┏━━

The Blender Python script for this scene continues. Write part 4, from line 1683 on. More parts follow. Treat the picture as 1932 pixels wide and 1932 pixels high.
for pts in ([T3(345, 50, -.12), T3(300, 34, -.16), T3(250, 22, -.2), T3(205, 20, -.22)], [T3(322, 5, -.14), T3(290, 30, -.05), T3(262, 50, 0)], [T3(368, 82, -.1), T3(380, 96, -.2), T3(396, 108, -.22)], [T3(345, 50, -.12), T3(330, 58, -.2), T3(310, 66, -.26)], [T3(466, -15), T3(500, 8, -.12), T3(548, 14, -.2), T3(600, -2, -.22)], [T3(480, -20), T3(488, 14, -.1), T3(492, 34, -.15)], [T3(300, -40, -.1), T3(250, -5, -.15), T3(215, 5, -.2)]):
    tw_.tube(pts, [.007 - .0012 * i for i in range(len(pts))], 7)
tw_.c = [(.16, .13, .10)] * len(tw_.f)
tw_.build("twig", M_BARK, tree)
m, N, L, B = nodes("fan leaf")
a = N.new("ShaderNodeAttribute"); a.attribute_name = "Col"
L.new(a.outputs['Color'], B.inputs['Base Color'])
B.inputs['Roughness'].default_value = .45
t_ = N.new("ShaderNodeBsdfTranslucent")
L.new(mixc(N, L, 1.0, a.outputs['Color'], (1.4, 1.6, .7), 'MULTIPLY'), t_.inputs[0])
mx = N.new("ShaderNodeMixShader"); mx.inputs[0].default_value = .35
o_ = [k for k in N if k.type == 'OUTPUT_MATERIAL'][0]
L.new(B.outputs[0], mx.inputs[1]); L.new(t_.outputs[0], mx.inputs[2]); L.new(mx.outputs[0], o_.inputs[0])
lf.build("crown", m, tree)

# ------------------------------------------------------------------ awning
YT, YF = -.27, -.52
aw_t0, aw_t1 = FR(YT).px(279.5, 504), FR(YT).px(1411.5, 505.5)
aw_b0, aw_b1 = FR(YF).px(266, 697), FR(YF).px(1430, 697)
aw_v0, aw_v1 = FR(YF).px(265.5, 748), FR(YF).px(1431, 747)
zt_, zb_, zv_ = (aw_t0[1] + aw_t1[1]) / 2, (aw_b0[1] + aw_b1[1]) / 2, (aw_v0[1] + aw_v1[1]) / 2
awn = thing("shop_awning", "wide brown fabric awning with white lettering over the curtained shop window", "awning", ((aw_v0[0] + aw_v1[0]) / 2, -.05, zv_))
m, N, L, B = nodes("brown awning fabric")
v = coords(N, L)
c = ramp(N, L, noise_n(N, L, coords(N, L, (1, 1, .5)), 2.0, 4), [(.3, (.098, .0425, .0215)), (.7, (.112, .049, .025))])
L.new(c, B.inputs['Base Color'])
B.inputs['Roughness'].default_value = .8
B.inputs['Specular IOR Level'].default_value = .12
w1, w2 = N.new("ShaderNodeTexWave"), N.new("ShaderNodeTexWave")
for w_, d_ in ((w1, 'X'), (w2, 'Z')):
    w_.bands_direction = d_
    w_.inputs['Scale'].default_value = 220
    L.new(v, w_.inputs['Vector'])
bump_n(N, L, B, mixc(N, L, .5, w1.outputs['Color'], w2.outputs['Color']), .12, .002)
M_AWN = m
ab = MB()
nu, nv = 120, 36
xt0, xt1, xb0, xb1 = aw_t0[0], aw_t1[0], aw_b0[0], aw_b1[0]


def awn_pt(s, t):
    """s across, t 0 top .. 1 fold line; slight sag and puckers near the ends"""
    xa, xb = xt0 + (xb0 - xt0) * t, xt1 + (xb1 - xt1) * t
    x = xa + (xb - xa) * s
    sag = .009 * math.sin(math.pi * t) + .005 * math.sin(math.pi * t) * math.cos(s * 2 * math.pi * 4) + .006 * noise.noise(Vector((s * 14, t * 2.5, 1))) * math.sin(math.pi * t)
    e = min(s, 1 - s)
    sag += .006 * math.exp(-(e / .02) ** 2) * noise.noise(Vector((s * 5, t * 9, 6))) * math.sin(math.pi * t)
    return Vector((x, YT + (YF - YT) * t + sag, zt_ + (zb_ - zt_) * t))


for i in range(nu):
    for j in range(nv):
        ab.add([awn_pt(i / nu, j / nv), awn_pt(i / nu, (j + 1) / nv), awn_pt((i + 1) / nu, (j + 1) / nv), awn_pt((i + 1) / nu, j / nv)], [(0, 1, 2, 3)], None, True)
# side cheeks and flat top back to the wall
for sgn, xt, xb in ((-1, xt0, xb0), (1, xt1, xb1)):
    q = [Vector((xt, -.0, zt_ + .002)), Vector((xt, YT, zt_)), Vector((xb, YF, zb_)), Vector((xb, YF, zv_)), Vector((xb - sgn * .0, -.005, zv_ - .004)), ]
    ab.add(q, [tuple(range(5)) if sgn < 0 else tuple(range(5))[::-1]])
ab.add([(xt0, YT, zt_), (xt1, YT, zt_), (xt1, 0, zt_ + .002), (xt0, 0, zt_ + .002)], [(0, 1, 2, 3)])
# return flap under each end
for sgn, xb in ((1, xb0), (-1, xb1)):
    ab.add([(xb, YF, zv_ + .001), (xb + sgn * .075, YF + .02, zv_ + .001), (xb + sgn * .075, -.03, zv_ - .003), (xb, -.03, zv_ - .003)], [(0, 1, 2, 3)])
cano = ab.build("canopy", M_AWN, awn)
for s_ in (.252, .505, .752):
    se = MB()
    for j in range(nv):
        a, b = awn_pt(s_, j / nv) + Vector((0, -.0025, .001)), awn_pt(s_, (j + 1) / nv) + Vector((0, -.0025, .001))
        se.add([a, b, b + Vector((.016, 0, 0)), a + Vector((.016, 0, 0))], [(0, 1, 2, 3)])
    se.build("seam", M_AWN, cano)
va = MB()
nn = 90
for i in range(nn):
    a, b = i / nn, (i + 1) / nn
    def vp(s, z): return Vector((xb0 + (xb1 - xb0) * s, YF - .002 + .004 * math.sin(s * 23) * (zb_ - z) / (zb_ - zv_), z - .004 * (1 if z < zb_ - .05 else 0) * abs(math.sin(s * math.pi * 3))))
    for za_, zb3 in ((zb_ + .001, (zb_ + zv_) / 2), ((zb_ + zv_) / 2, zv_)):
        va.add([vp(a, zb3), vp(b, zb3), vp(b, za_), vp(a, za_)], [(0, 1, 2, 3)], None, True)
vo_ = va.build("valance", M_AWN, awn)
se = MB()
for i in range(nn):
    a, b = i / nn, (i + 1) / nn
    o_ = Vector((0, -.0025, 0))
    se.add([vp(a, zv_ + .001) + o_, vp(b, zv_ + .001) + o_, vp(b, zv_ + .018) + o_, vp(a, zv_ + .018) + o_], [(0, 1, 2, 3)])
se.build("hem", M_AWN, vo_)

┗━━

What the task asks. Go through the listing and copy all of it exactly.

Answer for the task.
The Blender Python script for this scene continues. Write part 4, from line 1683 on. More parts follow. Treat the picture as 1932 pixels wide and 1932 pixels high.
for pts in ([T3(345, 50, -.12), T3(300, 34, -.16), T3(250, 22, -.2), T3(205, 20, -.22)], [T3(322, 5, -.14), T3(290, 30, -.05), T3(262, 50, 0)], [T3(368, 82, -.1), T3(380, 96, -.2), T3(396, 108, -.22)], [T3(345, 50, -.12), T3(330, 58, -.2), T3(310, 66, -.26)], [T3(466, -15), T3(500, 8, -.12), T3(548, 14, -.2), T3(600, -2, -.22)], [T3(480, -20), T3(488, 14, -.1), T3(492, 34, -.15)], [T3(300, -40, -.1), T3(250, -5, -.15), T3(215, 5, -.2)]):
    tw_.tube(pts, [.007 - .0012 * i for i in range(len(pts))], 7)
tw_.c = [(.16, .13, .10)] * len(tw_.f)
tw_.build("twig", M_BARK, tree)
m, N, L, B = nodes("fan leaf")
a = N.new("ShaderNodeAttribute"); a.attribute_name = "Col"
L.new(a.outputs['Color'], B.inputs['Base Color'])
B.inputs['Roughness'].default_value = .45
t_ = N.new("ShaderNodeBsdfTranslucent")
L.new(mixc(N, L, 1.0, a.outputs['Color'], (1.4, 1.6, .7), 'MULTIPLY'), t_.inputs[0])
mx = N.new("ShaderNodeMixShader"); mx.inputs[0].default_value = .35
o_ = [k for k in N if k.type == 'OUTPUT_MATERIAL'][0]
L.new(B.outputs[0], mx.inputs[1]); L.new(t_.outputs[0], mx.inputs[2]); L.new(mx.outputs[0], o_.inputs[0])
lf.build("crown", m, tree)

# ------------------------------------------------------------------ awning
YT, YF = -.27, -.52
aw_t0, aw_t1 = FR(YT).px(279.5, 504), FR(YT).px(1411.5, 505.5)
aw_b0, aw_b1 = FR(YF).px(266, 697), FR(YF).px(1430, 697)
aw_v0, aw_v1 = FR(YF).px(265.5, 748), FR(YF).px(1431, 747)
zt_, zb_, zv_ = (aw_t0[1] + aw_t1[1]) / 2, (aw_b0[1] + aw_b1[1]) / 2, (aw_v0[1] + aw_v1[1]) / 2
awn = thing("shop_awning", "wide brown fabric awning with white lettering over the curtained shop window", "awning", ((aw_v0[0] + aw_v1[0]) / 2, -.05, zv_))
m, N, L, B = nodes("brown awning fabric")
v = coords(N, L)
c = ramp(N, L, noise_n(N, L, coords(N, L, (1, 1, .5)), 2.0, 4), [(.3, (.098, .0425, .0215)), (.7, (.112, .049, .025))])
L.new(c, B.inputs['Base Color'])
B.inputs['Roughness'].default_value = .8
B.inputs['Specular IOR Level'].default_value = .12
w1, w2 = N.new("ShaderNodeTexWave"), N.new("ShaderNodeTexWave")
for w_, d_ in ((w1, 'X'), (w2, 'Z')):
    w_.bands_direction = d_
    w_.inputs['Scale'].default_value = 220
    L.new(v, w_.inputs['Vector'])
bump_n(N, L, B, mixc(N, L, .5, w1.outputs['Color'], w2.outputs['Color']), .12, .002)
M_AWN = m
ab = MB()
nu, nv = 120, 36
xt0, xt1, xb0, xb1 = aw_t0[0], aw_t1[0], aw_b0[0], aw_b1[0]


def awn_pt(s, t):
    """s across, t 0 top .. 1 fold line; slight sag and puckers near the ends"""
    xa, xb = xt0 + (xb0 - xt0) * t, xt1 + (xb1 - xt1) * t
    x = xa + (xb - xa) * s
    sag = .009 * math.sin(math.pi * t) + .005 * math.sin(math.pi * t) * math.cos(s * 2 * math.pi * 4) + .006 * noise.noise(Vector((s * 14, t * 2.5, 1))) * math.sin(math.pi * t)
    e = min(s, 1 - s)
    sag += .006 * math.exp(-(e / .02) ** 2) * noise.noise(Vector((s * 5, t * 9, 6))) * math.sin(math.pi * t)
    return Vector((x, YT + (YF - YT) * t + sag, zt_ + (zb_ - zt_) * t))


for i in range(nu):
    for j in range(nv):
        ab.add([awn_pt(i / nu, j / nv), awn_pt(i / nu, (j + 1) / nv), awn_pt((i + 1) / nu, (j + 1) / nv), awn_pt((i + 1) / nu, j / nv)], [(0, 1, 2, 3)], None, True)
# side cheeks and flat top back to the wall
for sgn, xt, xb in ((-1, xt0, xb0), (1, xt1, xb1)):
    q = [Vector((xt, -.0, zt_ + .002)), Vector((xt, YT, zt_)), Vector((xb, YF, zb_)), Vector((xb, YF, zv_)), Vector((xb - sgn * .0, -.005, zv_ - .004)), ]
    ab.add(q, [tuple(range(5)) if sgn < 0 else tuple(range(5))[::-1]])
ab.add([(xt0, YT, zt_), (xt1, YT, zt_), (xt1, 0, zt_ + .002), (xt0, 0, zt_ + .002)], [(0, 1, 2, 3)])
# return flap under each end
for sgn, xb in ((1, xb0), (-1, xb1)):
    ab.add([(xb, YF, zv_ + .001), (xb + sgn * .075, YF + .02, zv_ + .001), (xb + sgn * .075, -.03, zv_ - .003), (xb, -.03, zv_ - .003)], [(0, 1, 2, 3)])
cano = ab.build("canopy", M_AWN, awn)
for s_ in (.252, .505, .752):
    se = MB()
    for j in range(nv):
        a, b = awn_pt(s_, j / nv) + Vector((0, -.0025, .001)), awn_pt(s_, (j + 1) / nv) + Vector((0, -.0025, .001))
        se.add([a, b, b + Vector((.016, 0, 0)), a + Vector((.016, 0, 0))], [(0, 1, 2, 3)])
    se.build("seam", M_AWN, cano)
va = MB()
nn = 90
for i in range(nn):
    a, b = i / nn, (i + 1) / nn
    def vp(s, z): return Vector((xb0 + (xb1 - xb0) * s, YF - .002 + .004 * math.sin(s * 23) * (zb_ - z) / (zb_ - zv_), z - .004 * (1 if z < zb_ - .05 else 0) * abs(math.sin(s * math.pi * 3))))
    for za_, zb3 in ((zb_ + .001, (zb_ + zv_) / 2), ((zb_ + zv_) / 2, zv_)):
        va.add([vp(a, zb3), vp(b, zb3), vp(b, za_), vp(a, za_)], [(0, 1, 2, 3)], None, True)
vo_ = va.build("valance", M_AWN, awn)
se = MB()
for i in range(nn):
    a, b = i / nn, (i + 1) / nn
    o_ = Vector((0, -.0025, 0))
    se.add([vp(a, zv_ + .001) + o_, vp(b, zv_ + .001) + o_, vp(b, zv_ + .018) + o_, vp(a, zv_ + .018) + o_], [(0, 1, 2, 3)])
se.build("hem", M_AWN, vo_)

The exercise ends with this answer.